## Goal
The lines to extract run from the first line of the material below to the line containing "mb, M.tile_brown[7], parent)", both included; leave the pictures behind.
──────────
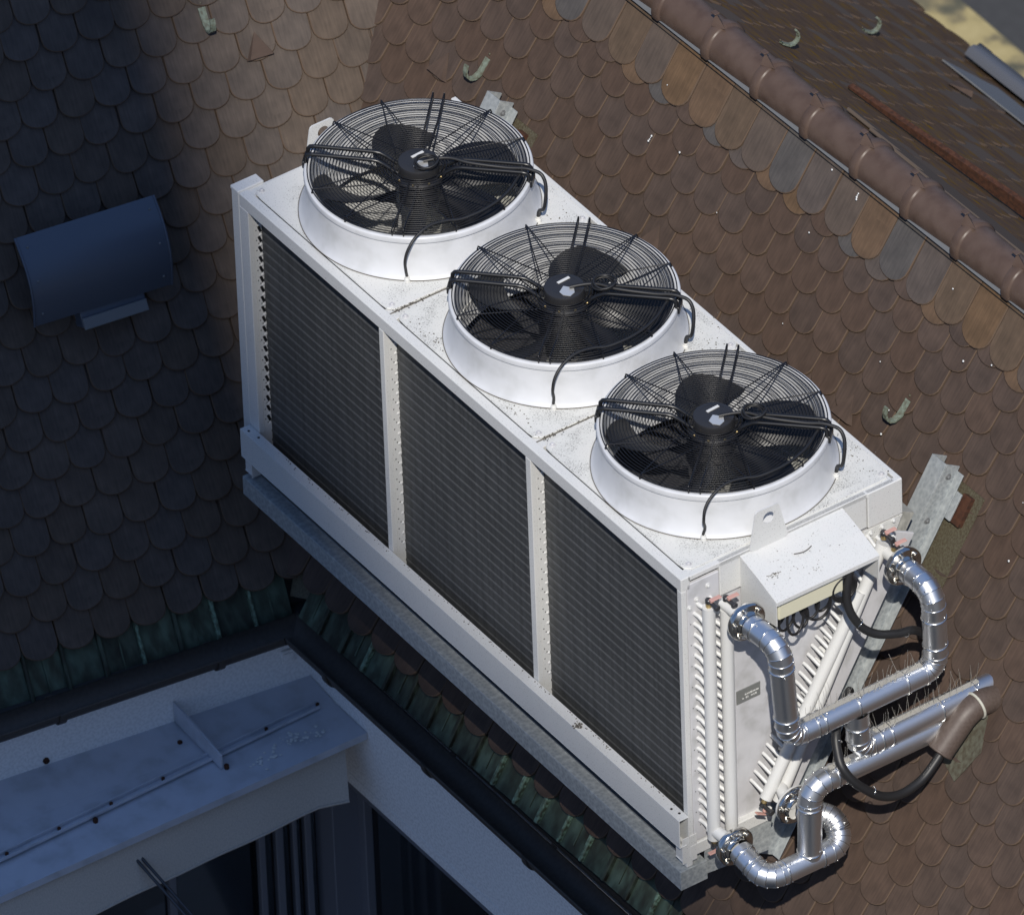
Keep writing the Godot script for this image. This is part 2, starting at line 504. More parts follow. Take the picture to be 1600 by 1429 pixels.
func vent_tile(parent: Node3D, p: Vector3, e: Vector3, d: Vector3, n: Vector3) -> void:
	var mb := MB.new()
	var A := p - d * 0.070 + n * 0.004
	var B := p + d * 0.040 - e * 0.062 + n * 0.004
	var C := p + d * 0.040 + e * 0.062 + n * 0.004
	var B2 := B + e * 0.010 - d * 0.004 + n * 0.026
	var C2 := C - e * 0.010 - d * 0.004 + n * 0.026
	mb.tri(A, B2, C2); mb.tri(A, B, B2); mb.tri(A, C2, C)
	mb.tri(A, C2 - n * 0.005, B2 - n * 0.005)
	mb.quad(B2, B2 - n * 0.005, C2 - n * 0.005, C2)
	part("vent_cover", mb, M.tile_brown[7], parent)

func snow_hook(p: Vector3, e: Vector3, d: Vector3, n: Vector3, label: String, scale := 1.0) -> void:
	var o := thing("snow_hook", label, "snow hook", p, "snow hooks on the tiled roofs")
	var mb := MB.new()
	var prof := []
	for q in [[-0.05, 0.006], [-0.015, 0.010], [0.02, 0.016], [0.045, 0.034], [0.052, 0.058], [0.044, 0.082], [0.022, 0.100], [-0.006, 0.108]]:
		prof.append(Vector2(q[0] * scale, q[1] * scale))
	var top := []
	var bot := []
	for i in prof.size():
		var t: Vector2 = (prof[mini(i + 1, prof.size() - 1)] - prof[maxi(i - 1, 0)]).normalized()
		var nn := Vector2(-t.y, t.x) * 0.004
		var w := 0.016 * scale * (1.0 - 0.35 * i / prof.size())
		var a: Vector2 = prof[i] + nn
		var b: Vector2 = prof[i] - nn
		top.append([p + d * a.x + n * a.y - e * w, p + d * a.x + n * a.y + e * w])
		bot.append([p + d * b.x + n * b.y - e * w, p + d * b.x + n * b.y + e * w])
	for i in prof.size() - 1:
		mb.quad(top[i][0], top[i + 1][0], top[i + 1][1], top[i][1])
		mb.quad(bot[i][1], bot[i + 1][1], bot[i + 1][0], bot[i][0])
		mb.quad(bot[i][0], bot[i + 1][0], top[i + 1][0], top[i][0])
		mb.quad(top[i][1], top[i + 1][1], bot[i + 1][1], bot[i][1])
	mb.quad(top[-1][0], bot[-1][0], bot[-1][1], top[-1][1])
	part("hook_strap", mb, M.verdigris, o)
	var nail := MB.new()
	nail.ball(p - d * 0.07 * scale + n * 0.012, 0.006, 8, 0.6, n)
	part("nail", nail, M.copper_old, o)

func on(p: Vector3, n: Vector3, k: float) -> Vector3:
	return p - n * (n.dot(p) - k)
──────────
## Written response
Keep writing the Godot script for this image. This is part 2, starting at line 504. More parts follow. Take the picture to be 1600 by 1429 pixels.
func vent_tile(parent: Node3D, p: Vector3, e: Vector3, d: Vector3, n: Vector3) -> void:
	var mb := MB.new()
	var A := p - d * 0.070 + n * 0.004
	var B := p + d * 0.040 - e * 0.062 + n * 0.004
	var C := p + d * 0.040 + e * 0.062 + n * 0.004
	var B2 := B + e * 0.010 - d * 0.004 + n * 0.026
	var C2 := C - e * 0.010 - d * 0.004 + n * 0.026
	mb.tri(A, B2, C2); mb.tri(A, B, B2); mb.tri(A, C2, C)
	mb.tri(A, C2 - n * 0.005, B2 - n * 0.005)
	mb.quad(B2, B2 - n * 0.005, C2 - n * 0.005, C2)
	part("vent_cover", mb, M.tile_brown[7], parent)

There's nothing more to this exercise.